Bize canlı spor operasyon ekibinin tam olarak ne yaptığını anlatabilir misin?

Aslında dijital reklamcılık alanında bir yayıncılık işi kuruyoruz. On yıllardır bu işi yapan geleneksel yayıncılarla rekabet ediyoruz ama bunu çok daha hızlı, dijital öncelikli bir ortamda yapıyoruz. Ekibim, satış ekibiyle birlikte çalışarak reklam kampanyalarını canlı spor yayınlarında hayata geçiriyor. Yani Thursday Night Football, NASCAR ve şimdi de NBA gibi organizasyonlar düşün.

Buna kampanya kurulumu, reklam materyali teslimi, reklam politikalarına uygunluk ve rakip markaların aynı reklam aralığında arka arkaya yayınlanmamasını sağlamak gibi şeyler dahil.
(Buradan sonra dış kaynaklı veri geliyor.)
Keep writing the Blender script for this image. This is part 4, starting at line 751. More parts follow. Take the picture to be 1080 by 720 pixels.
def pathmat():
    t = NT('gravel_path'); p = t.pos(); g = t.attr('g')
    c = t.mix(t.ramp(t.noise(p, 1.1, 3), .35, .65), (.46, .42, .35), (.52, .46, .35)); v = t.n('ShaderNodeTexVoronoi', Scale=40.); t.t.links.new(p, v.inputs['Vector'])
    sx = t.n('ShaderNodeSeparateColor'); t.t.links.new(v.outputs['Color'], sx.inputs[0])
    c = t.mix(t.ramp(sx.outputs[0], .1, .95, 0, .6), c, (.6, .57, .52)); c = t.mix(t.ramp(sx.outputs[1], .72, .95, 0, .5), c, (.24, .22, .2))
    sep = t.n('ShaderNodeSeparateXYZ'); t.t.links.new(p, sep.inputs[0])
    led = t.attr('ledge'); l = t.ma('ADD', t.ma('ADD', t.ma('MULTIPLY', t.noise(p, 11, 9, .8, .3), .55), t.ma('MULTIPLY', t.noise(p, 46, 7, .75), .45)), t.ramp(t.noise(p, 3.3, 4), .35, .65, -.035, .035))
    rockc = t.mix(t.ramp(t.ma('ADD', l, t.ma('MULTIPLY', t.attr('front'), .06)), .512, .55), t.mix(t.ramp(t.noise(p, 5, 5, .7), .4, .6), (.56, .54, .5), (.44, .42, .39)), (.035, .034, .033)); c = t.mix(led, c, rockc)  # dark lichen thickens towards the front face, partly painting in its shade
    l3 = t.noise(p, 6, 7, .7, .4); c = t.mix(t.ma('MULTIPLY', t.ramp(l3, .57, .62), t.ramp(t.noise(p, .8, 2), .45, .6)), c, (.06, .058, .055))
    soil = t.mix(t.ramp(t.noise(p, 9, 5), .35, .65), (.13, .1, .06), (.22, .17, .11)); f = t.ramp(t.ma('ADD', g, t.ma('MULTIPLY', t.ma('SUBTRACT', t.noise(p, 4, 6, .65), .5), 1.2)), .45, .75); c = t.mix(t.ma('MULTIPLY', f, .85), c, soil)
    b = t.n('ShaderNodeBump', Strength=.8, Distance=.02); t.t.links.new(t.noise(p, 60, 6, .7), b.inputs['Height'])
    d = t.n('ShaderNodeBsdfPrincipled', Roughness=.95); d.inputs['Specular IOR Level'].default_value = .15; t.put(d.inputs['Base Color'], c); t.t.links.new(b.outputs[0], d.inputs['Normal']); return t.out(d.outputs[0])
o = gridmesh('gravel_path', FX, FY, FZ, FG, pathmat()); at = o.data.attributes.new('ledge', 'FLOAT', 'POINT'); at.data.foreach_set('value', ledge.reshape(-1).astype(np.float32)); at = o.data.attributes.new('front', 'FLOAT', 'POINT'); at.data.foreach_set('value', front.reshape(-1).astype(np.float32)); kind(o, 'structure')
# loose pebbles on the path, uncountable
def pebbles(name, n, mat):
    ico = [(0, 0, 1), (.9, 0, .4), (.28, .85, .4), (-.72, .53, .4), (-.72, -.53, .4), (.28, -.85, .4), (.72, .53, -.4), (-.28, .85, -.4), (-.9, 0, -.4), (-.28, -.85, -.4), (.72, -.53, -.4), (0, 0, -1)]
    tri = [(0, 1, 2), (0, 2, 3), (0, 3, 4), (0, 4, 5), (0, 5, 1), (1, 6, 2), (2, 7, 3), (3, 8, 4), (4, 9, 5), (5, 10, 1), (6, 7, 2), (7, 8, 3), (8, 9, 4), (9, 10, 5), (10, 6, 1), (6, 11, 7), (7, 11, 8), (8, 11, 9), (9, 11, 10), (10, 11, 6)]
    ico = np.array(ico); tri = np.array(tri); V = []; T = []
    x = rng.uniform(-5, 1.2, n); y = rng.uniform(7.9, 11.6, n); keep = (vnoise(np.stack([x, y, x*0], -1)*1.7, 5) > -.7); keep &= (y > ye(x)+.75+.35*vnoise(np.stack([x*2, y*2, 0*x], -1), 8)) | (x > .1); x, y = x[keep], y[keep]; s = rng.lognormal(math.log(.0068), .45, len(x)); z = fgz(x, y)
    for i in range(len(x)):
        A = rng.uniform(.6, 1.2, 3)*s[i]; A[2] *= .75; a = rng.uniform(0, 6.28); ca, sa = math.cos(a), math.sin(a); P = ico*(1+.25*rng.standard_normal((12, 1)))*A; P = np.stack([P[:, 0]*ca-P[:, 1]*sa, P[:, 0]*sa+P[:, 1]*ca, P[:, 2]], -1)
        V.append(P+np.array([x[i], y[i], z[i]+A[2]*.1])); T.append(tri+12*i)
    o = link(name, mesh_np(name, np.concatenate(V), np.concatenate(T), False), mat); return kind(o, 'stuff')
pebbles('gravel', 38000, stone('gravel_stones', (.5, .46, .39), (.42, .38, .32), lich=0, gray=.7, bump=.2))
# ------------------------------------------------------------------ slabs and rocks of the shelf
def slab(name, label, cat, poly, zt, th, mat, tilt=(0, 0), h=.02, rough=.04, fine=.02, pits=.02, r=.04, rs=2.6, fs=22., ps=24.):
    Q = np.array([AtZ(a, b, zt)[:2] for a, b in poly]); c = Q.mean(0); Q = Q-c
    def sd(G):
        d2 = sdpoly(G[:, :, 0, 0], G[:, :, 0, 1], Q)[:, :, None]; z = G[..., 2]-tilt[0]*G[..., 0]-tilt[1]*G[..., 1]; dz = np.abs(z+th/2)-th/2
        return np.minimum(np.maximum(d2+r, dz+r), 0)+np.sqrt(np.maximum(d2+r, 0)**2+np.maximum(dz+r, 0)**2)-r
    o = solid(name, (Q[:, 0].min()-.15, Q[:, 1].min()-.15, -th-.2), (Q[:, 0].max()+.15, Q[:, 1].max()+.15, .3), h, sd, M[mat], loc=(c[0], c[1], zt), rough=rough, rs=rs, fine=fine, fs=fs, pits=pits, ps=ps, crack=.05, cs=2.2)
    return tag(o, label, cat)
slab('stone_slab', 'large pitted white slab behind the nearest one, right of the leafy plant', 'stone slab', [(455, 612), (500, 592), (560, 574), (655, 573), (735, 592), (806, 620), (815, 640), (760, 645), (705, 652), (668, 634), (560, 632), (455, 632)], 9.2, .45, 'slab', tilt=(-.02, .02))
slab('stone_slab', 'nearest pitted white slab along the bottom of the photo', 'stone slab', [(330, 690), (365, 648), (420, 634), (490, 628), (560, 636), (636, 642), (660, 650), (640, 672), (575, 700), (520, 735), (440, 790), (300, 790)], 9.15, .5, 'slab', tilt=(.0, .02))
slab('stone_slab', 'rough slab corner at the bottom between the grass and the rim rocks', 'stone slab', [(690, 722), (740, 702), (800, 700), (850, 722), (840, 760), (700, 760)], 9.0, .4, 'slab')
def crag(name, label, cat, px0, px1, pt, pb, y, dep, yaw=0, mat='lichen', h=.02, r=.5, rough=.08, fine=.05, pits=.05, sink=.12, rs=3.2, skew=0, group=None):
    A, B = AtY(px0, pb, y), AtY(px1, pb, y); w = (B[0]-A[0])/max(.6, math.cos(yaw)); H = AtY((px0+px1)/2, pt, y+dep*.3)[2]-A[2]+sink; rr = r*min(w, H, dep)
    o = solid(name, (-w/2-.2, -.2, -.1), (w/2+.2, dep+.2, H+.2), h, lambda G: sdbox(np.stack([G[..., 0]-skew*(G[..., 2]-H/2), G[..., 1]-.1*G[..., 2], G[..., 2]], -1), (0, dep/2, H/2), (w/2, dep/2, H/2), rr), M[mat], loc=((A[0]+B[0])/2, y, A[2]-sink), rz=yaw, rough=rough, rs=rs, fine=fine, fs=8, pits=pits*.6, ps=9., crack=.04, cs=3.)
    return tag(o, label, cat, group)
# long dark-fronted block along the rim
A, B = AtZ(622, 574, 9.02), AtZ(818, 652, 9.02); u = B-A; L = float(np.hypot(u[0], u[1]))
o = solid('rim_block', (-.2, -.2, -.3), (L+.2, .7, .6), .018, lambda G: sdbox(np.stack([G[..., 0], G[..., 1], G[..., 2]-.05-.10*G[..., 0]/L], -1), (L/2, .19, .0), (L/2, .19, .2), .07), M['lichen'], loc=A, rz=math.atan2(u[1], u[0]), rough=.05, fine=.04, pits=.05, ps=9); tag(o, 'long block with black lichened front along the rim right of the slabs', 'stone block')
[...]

Ayrıca izleyicilerin etkileşime girebildiği interaktif video reklamlar gibi yeni reklam materyali biçimlerinin benimsenmesini de sağlıyoruz.

Prime'da Thursday Night Football büyük bir olay. Bu, reklamverenler için ne anlama geliyor?

Thursday Night Football, Prime üyeleri için birinci sınıf bir deneyim olmasının yanında Amazon Ads'in de amiral gemisi ürünlerinden biri. Canlı sporlar reklamverenlere inanılmaz bir fırsat sunuyor: milyonlarca izleyiciye gerçek zamanlı ulaşabiliyorlar, hem de dijitalin esnekliği ve yenilikçiliğiyle. NBA'in de Prime Video'ya gelmesi başka bir dönüm noktası oldu, bunun merkezinde olmak gerçekten heyecan verici.

Son olarak, şu anda yaptığın işte seni en çok ne heyecanlandırıyor?

Ölçek ve etki. Prime Video'daki canlı spor yayınları müşterilerimiz için birinci sınıf bir deneyim, bu deneyimi mümkün kılan reklamcılık da Amazon Ads'in temel ürünlerinden biri. Bunun küresel operasyonlarına liderlik etmek hem heyecan verici hem zorlayıcı. Gerçekten sporun ve reklamcılığın geleceğini şekillendirdiğimizi hissediyorum.